By Max Clarke

The premium market will enjoy the strongest rate of growth in the clothing sector over the next three years according to new research by Barclays Corporate.

By 2014 the premium segment is expected to be worth an estimated £8.6 billion, an increase of £1.9 billion (29 percent) from today’s estimated value of £6.7 billion. The sector is expected to benefit from a number of factors, including the ‘Middleton effect’ which has already catapulted key pieces from Reiss and Whistles collections’ onto the front pages of newspapers and magazines around the world.

Richard Lowe, Head of Retail and Wholesale at Barclays Corporate said: “Kate Middleton is expected to do for many British High Street names what Michelle Obama did for J Crew in the US. Shoppers really get inspired by these big glossy images of her in styles which are very accessible.”

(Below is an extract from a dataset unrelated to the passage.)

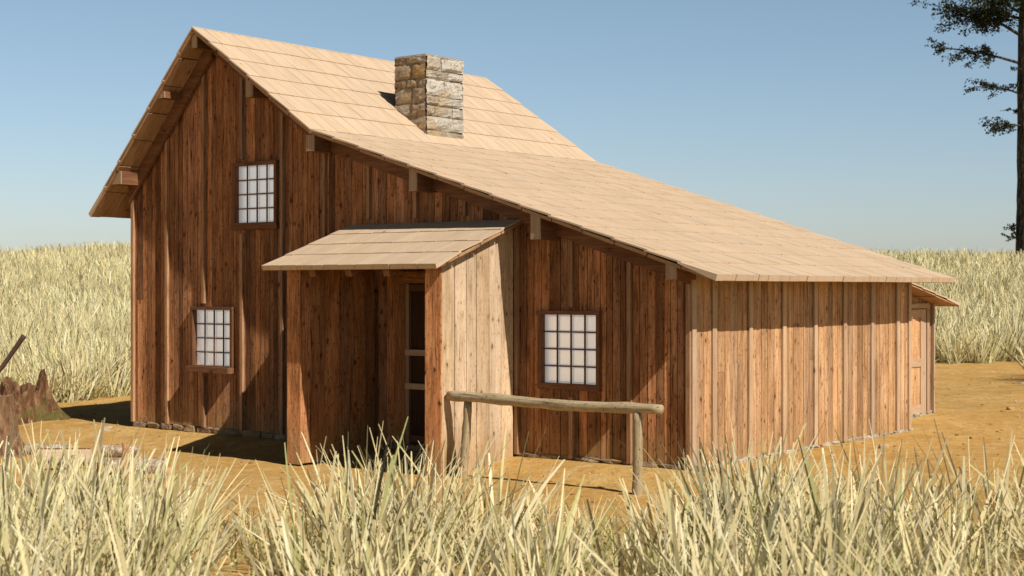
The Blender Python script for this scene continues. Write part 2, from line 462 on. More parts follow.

Despite slowing sales in recent months, top-end retailers defied recessionary trends enjoying a 6.2 percent increase in growth over the past two years as an additional 3.4 million consumers lent towards buying fewer, more expensive pieces and mixing and matching with value items. The premium end of the market has also benefited from Britain’s ageing population as older consumers place more emphasis on quality and service over price. This is expected to lead to a shift in focus for many retailers which will increasingly tailor offerings to the older shopper.

Richard Lowe continued: “This is starting to be borne out by a subtle shift in consumer mindset which is taking shape. High street consumers want quality as well as value, and are happy to trade up to buy statement pieces. That said, the value end of the market will remain buoyant and enjoy continued growth.”

The number of consumers shopping at the value end of the market has more than doubled during the past decade. Today 57 percent of consumers regularly use value retailers with almost half of these coming from the affluent ABC1 demographic. The research estimates this segment of the market will grow from £9.9bn to £12bn (around 21 percent) during the next three years — slower than pre-recessionary growth rates.

As a whole, the clothing industry is expected to see real growth of 9 percent by 2014 but, retailers will have to work hard and adapt to survive as the premium market share grows.

Richard Lowe continued: “The clothing market will undoubtedly become more competitive with the middle market feeling the squeeze. I would expect to see a shift in price structure with key players focusing on premium in order to maintain growth and bolster margins.”